Queer est une histoire de folles télégéniques. Et après?
Contre toute attente, j’ai adoré l’émission Queer : 5 experts dans le vent, la version française de Queer Eye for the Straight Guy – l’émission où un hétéro beauf se fait relooker sur la forme et sur le fond par cinq experts gais (avec son consentement). Je m’attendais au pire et le pire m’a été servi: des personnages typés à souhait, c’est-à-dire des folles qui devraient être aphones à force de franchir le mur du son. Une préoccupation pour le look et les apparences qui devrait faire le désespoir du militant et du calviniste réunis que je suis.
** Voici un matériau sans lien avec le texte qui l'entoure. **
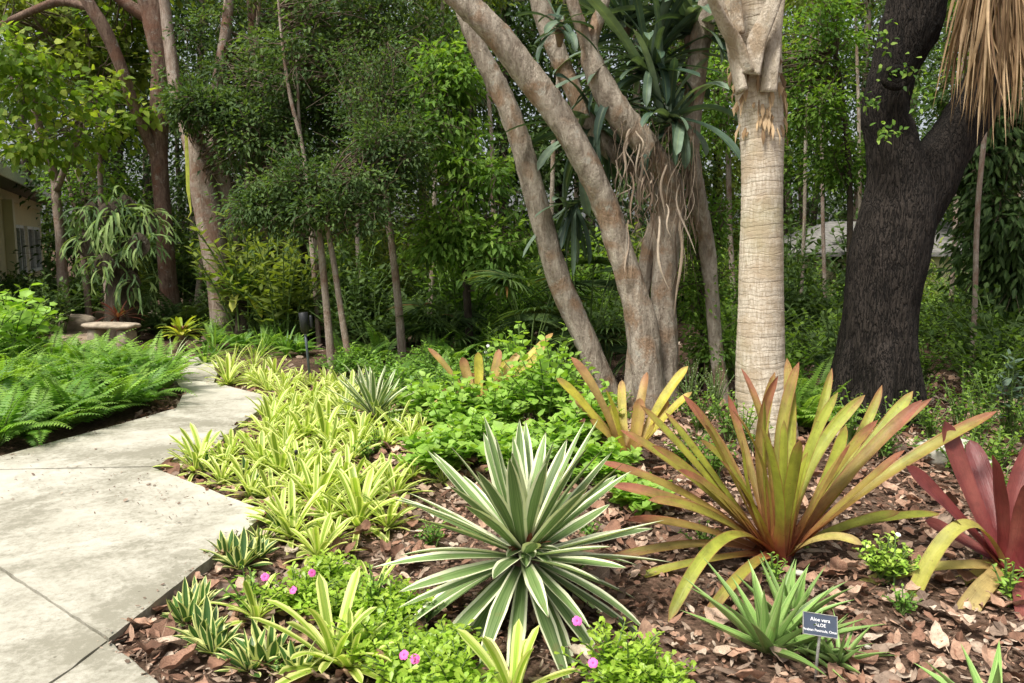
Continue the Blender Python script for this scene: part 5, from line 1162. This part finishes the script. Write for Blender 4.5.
# red bromeliad right
g = G(1012, 588); c = g+[0, 0, .1]; Rr = 'bromr'
tr = [(945, 421, .25, .085, .02, Rr, .6), (993, 455, -.05, .105, -.03, Rr, .2), (906, 466, .05, .085, .08, Rr, .35), (1050, 430, .2, .09, 0, Rr, .5), (1090, 470, .1, .1, .02, Rr, .3), (1040, 480, -.2, .09, 0, Rr, .7), (1075, 440, .4, .08, 0, Rr, .5), (1120, 540, .0, .09, .1, Rr, .4),
      (930, 545, .15, .07, .1, Rr, .2), (938, 560, -.05, .075, .12, Rr, .5), (970, 440, .5, .08, 0, Rr, .1), (1030, 640, -.35, .09, .25, Rr, .9), (1075, 620, -.35, .09, .2, Rr, .8), (1105, 590, -.2, .09, .15, Rr, .6),
      (903, 622, -.1, .06, 1.15, 'bromold', .1, 'yellow-green old leaf bent over and hanging to the left'), (842, 596, .1, .055, .10, 'bromold', .3, 'long yellow leaf lying flat to the left'), (948, 648, -.3, .075, .22, 'bromold', .9, 'withered tan leaf drooping in front'),
      (935, 600, .1, .06, .1, 'bromold', .05), (1100, 650, -.4, .07, .2, 'bromold', .8)]
tips_plant('red_bromeliad', 'dark red bromeliad with glossy broad leaves cut by the right edge', 'bromeliad', g, c, [t for t in tr if t[:2] not in ((930, 545), (938, 560))]+[(925, 520, .2, .06, .05, Rr, .5)], base=.05, wk=1.22)
# aloes
def aloe(label, px, py, n, L, W, seed, el=(.25, 1.4), dr=(-.1, .35)):
    org = G(px, py); root = thing('aloe', org, label, 'aloe'); rs = RS(seed)
    for i in range(n):
        f_ = (i+.5)/n; az = i*2.39996+rs.randn()*.1; e = el[0]+(el[1]-el[0])*f_**.8
        mb = MB(); p = arc(org+[math.cos(az)*.015, math.sin(az)*.015, .01+.02*f_], az, e, L*rs.uniform(.75, 1.1)*(1-.25*f_), rs.uniform(*dr), 14, 1.2, rs.randn()*.2)
        blade(mb, p, W*rs.uniform(.85, 1.1), 'aloe', fold=.55, rnd=rs.rand(), k=7, thick=.014, twist=rs.randn()*.15)
        mb.obj('leaf', M['aloe'], root, org)
    return root
aloe('large aloe with thick pale green leaves left of its label', 768, 652, 24, .43, .055, 4)
aloe('slimmer aloe clump half hidden behind the large aloe', 790, 628, 14, .34, .04, 5, (.5, 1.4))
aloe('young thin-leaved aloe cluster right behind the label post', 808, 656, 18, .24, .018, 6, (.1, 1.2), (0, .6))
aloe('young thin-leaved aloe to the right of the label post', 838, 664, 16, .22, .016, 7, (.1, 1.2), (0, .6))
aloe('grey green aloe leaf tips cut by the bottom right edge', 990, 720, 8, .34, .05, 9, (.2, 1.1))
# light green succulent
root, _t = leafy('jade_succulent', 'small bushy light green succulent between the orange and red bromeliads', 'succulent', G(886, 582), .24, .165, 38, 13, .042, .028, 'jade', 700, 'spoon', .5, whorl=True)
flower(root, V(900, 531, G(888, 578)[1])-G(888, 578), (0, -.6, 1), .012, 3, 'white')

# ================================================================== OBJECTS
# plant label
pc = V(820, 625, 2.74); ft = G(822, 683+8)
ft = np.array([pc[0]+.004, pc[1]+.03, 0])
root = thing('plant_label', ft, 'small slate-grey plant label with white text on a metal stake beside the aloe', 'sign')
wp, hp = 34*mpp(pc), 21*mpp(pc)
ax = norm(np.array([.985, -.02, -.155])); nn_ = norm(np.array([.03, -.86, .5])); ax = norm(ax-nn_*(ax@nn_)); upv = np.cross(nn_, ax)
if upv[2] < 0: upv = -upv
M3 = np.stack([ax, upv, nn_], 1)
mb = MB(); box(mb, pc-ft, (wp, hp, .003), M3=M3); mb.obj('plate', M['signp'], root, smooth=False)
mb = MB()
for s_ in (-1, 1):
    box(mb, pc-ft+ax*s_*(wp/2)+nn_*.0008, (.0022, hp+.002, .0055), M3=M3); box(mb, pc-ft+upv*s_*(hp/2)+nn_*.0008, (wp-.0022, .0022, .0055), M3=M3)
mb.obj('rim', M['steel'], root, smooth=False)
top = pc-ft-upv*hp*.45-nn_*.004
mb = MB(); tube(mb, [(0, 0, -.05), top*.5+[0, 0, 0], top, top+upv*hp*.5], [.0055, .0055, .0055, .0045], 8); mb.obj('stake', M['steel'], root)
import mathutils
for txt, oy, sz in (('Aloe vera', .22, .185), ('ALOE', -.02, .165), ('Arabian Peninsula, Oman', -.27, .125)):
    cu = bpy.data.curves.new('lettering', 'FONT'); cu.body = txt; cu.size = hp*sz*1.3; cu.align_x = 'CENTER'; cu.align_y = 'CENTER'; cu.extrude = .0002; cu.offset = .00015
    tmp = bpy.data.objects.new('tmp', cu); COL.objects.link(tmp); dg = bpy.context.evaluated_depsgraph_get(); me = bpy.data.meshes.new_from_object(tmp.evaluated_get(dg)); COL.objects.unlink(tmp); bpy.data.objects.remove(tmp)
    me.materials.clear(); me.materials.append(M['ink']); lo_ = bpy.data.objects.new('lettering', me); COL.objects.link(lo_); lo_.parent = root
    q = pc-ft+upv*hp*oy+nn_*.0025; mt = mathutils.Matrix(((ax[0], upv[0], nn_[0], q[0]), (ax[1], upv[1], nn_[1], q[1]), (ax[2], upv[2], nn_[2], q[2]), (0, 0, 0, 1))); lo_.matrix_local = mt

# garden light
g = G(311, 386); hd = V(303, 312, g[1]); root = thing('garden_light', g, 'slim black garden light on a thin pole beside the path', 'garden light')
v = hd-g; u_ = norm(v); mb = MB(); tube(mb, [np.array([0, 0, -.05]), v*.5, v*.72], [.015, .015, .015], 12); mb.obj('pole', M['polem'], root)
mb = MB(); tube(mb, [v*.70, v*.73, v*.735, v*.99, v*.995], [.016, .03, .045, .052, .046], 20); mb.obj('lamp_head', M['black'], root)
mb = MB(); tube(mb, [v*.7, v*.715], [.019, .019], 14); mb.obj('collar', M['steel'], root)
mb = MB(); q = v*.9+np.array([.075, .01, 0]); tube(mb, [q-u_*.1, q-u_*.08, q+u_*.03, q+u_*.045], [.01, .018, .02, .012], 12); tube(mb, [v*.84, q-u_*.06], .006, 6); mb.obj('bracket', M['black'], root)
g = G(297, 478); root = thing('irrigation_stake', g, 'short black irrigation stake among the yellow striped bromeliads', 'stake')
mb = MB(); tube(mb, [(0, 0, -.04), (0, 0, .16), (0, 0, .17)], [.007, .007, .009], 10); mb.obj('shaft', M['black'], root)
mb = MB(); tube(mb, [(0, 0, .168), (0, 0, .19), (0, 0, .195)], [.013, .013, .008], 12); mb.obj('nozzle', M['black'], root)
# tree tags
for (px, py, Yd, lb) in ((201, 244, 12.82, 'small white tag fixed to the leaning pale trunk'), (331, 273, 9.5, 'small white tag fixed to the twin stemmed tree')):
    c_ = V(px, py, Yd); mb = MB(); box(mb, (0, 0, 0), (.055, .006, .13)); box(mb, (0, -.004, .045), (.012, .005, .012)); o = mb.obj('tree_tag', M['tag'], None, c_, smooth=False); tag(o, lb, 'tag')
# stone bench
g = G(108, 352); g = G(113, 351); root = thing('stone_bench', g, 'low stone bench with a rough slab seat at the left behind the ferns', 'bench')
def rock(mb, c, s, seed, n=18, sq=.55):
    th = np.linspace(0, 2*np.pi, n+1); ph = np.linspace(-np.pi/2, np.pi/2, 11); T_, P_ = np.meshgrid(th, ph)
    f_ = lambda x: np.sign(x)*np.abs(x)**sq
    v = np.stack([f_(np.cos(T_))*f_(np.cos(P_)), f_(np.sin(T_))*f_(np.cos(P_)), f_(np.sin(P_))], -1)
    q = v.copy(); q[:, -1] = q[:, 0]; v = v*(1+.22*(vnoise(q*2.1+seed, seed)-.5))[..., None]*np.array(s)/2+np.array(c); k_ = n+1
    i = np.arange(10)[:, None]*k_+np.arange(n)[None, :]; mb.add(v.reshape(-1, 3), np.stack([i, i+1, i+k_+1, i+k_], -1).reshape(-1, 4), (.5, .5), .5)
mb = MB(); rock(mb, (0, 0, .375), (.85, .36, .085), 2, 26, .45); mb.obj('seat', M['stone'], root)
for s_ in (-1, 1): mb = MB(); rock(mb, (.25*s_, 0, .165), (.18, .28, .36), 5+s_, 16, .5); mb.obj('leg', M['stone'], root)
root.rotation_euler = (0, 0, R(-14))
for i, (px, py, s, mt, lb) in enumerate(((948, 462, (.42, .3, .2), 'palestone', 'large pale rock behind the red bromeliad'), (975, 470, (.25, .2, .12), 'palestone', 'smaller pale rock right of the large pale one'), (122, 640, (.035, .03, .02), 'palestone', 'little whitish pebble at the slab corner'),
        (70, 330, (.9, .5, .35), 'stone', 'brown boulder at the left of the sandy track'), (150, 322, (.6, .5, .3), 'stone', 'brown boulder right behind the stone bench'), (800, 575, (.05, .04, .03), 'palestone', 'small pale pebble between orange bromeliad and aloe'), (868, 648, (.03, .022, .018), 'palestone', 'tiny white pebble right of the plant label'))):
    g = G(px, py); mb = MB(); rock(mb, (0, 0, s[2]*.35), s, i+3, 20, .8); o = mb.obj('rock', M[mt], None, (0, 0, 0)); o.location = tuple(g); tag(o, lb, 'rock')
Tout devait conspirer pour que je n’aime pas, or j’ai a-do-ré.
D’abord c’est une émission qui ne ressemble à rien de ce que je connais – une originalité, une créativité toujours bonnes à prendre par les temps qui courent. Il existerait donc une télé-réalité marrante qui ne serait pas basée sur les rivalités, l’élimination et le voyeurisme (ou si peu). C’est frais, sympa et même parfois émouvant. Mais c’est surtout drôle. Personne ne se prend au sérieux (ce qui est rare, y compris pour des gais). Or la bonne humeur et la gentillesse des cinq experts-anges gardiens sont désarmantes. Et pour ce qui est du reproche du culte des apparences (look, vêtements, ameublement, décoration) il n’est peut-être pas si pertinent. En fin de compte, on n’évolue pas tellement dans le seul registre décoratif. Car il est toujours question de l’attitude (envers soi et envers l’autre) qui préside à tel comportement vestimentaire ou à tel choix en matière de décoration intérieure.
Au-delà d’un comique qui fonctionne bien (du moins chez moi), ces gars-là jouent un rôle éminemment positif , étant en service commandé pour le bénéfice d’un tiers, dont ils contribuent à sauver la vie de couple et de famille, excusez du peu. Qui aurait prédit une telle évolution? Après avoir été des monstres contre-nature, des malades, ou simplement (!) un douloureux problème (pour faire court), les gais se muent en sauveurs réquisitionnés au service des valeurs dites bourgeoises.
Alors, bien sûr, on peut déplorer que ce soit toujours une certaine image des gais qui est véhiculée. Une image des plus rassurantes. On sait bien que rien n’est plus inquiétant pour le macho de base qu’un homosexuel qui ne ressemble pas à l’image efféminée qu’il s’en fait. Mais toutes ces considérations raisonnables n’arrivent pas à me faire bouder mon plaisir fondé sur le rire et l’émotion. Serait-ce à mettre sur le compte de la part de follitude en moi que je ne peux totalement réprimer? Certes, il y a des folles que j’abhorre, mais elles ont peu à voir avec les cinq experts de la mission queer. Ce sont notamment des gens qui résident au centre du monde, dont les rires et les propos stridents ne sont pas drôles parce qu’ils prennent toute la place. Aucune ressemblance avec les personnages de cinq bonnes fées mis en scène pour réarranger avec une bienveillance amusée la vie d’un résident de l’autre bord.
Complément du 11.10.04. Les bonnes et raisonnables raisons que ce billet n’a pas manqué d’évoquer ont fait que Libération n’a été charmé ni par la magie du concept ni par le charisme des exécutants.